Diese Ausbildung beim FOST wird von allen Fregatten absolviert, unabhängig davon, ob sie für den Einsatz in einem Ständigen Nato-Verband, für die Operation Sophia, für die Operation Atalanta oder die Operation Counter Daesh vorgesehen ist. Hat die Fregatte das GOST abgeschlossen, ist sie einsatzfähig. Die Fregatte „Augsburg“ kommt bei dem Einsatz zum Schutz des französischen Trägers einer ihrer Kernaufgaben nach – eben dem Schutz einer Hochwerteinheit. Die Schiffe des Verbands um die „Charles de Gaulle“ ermöglichen dem Träger, sich auf seine Kernaufgabe zu konzentrieren, indem jegliche Bedrohungen ferngehalten werden – das Prinzip nennt sich: Nothing comes close. 

Die Fregatte „Augsburg“ befand sich Anfang Dezember bereits im Mittelmeer und war schon dem EU-Einsatzverband Sophia unterstellt.
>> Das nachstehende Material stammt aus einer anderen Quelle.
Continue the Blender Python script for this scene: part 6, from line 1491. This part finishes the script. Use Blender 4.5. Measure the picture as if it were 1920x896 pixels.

Wegen der Nähe zum Einsatzgebiet wurde sie dann ausgewählt, in den Verband zum Schutz der „Charles de Gaulle“ zu gehen und befindet sich mittlerweile im Indischen Ozean auf den Weg in den Persischen Golf. Für ein Schiff im Einsatz brauchen Sie im Grunde drei Schiffe: eines ist im Einsatz, eines hat den Einsatz gerade hinter sich gebracht und eines bereitet sich gerade auf den Einsatz vor. Durchschnittlich sind etwa 60 bis 70 Prozent der Schiffe und Boote der Deutschen Marine einsatzfähig, die anderen bereiten sich darauf vor oder sind gerade im Arsenal oder einer Werft.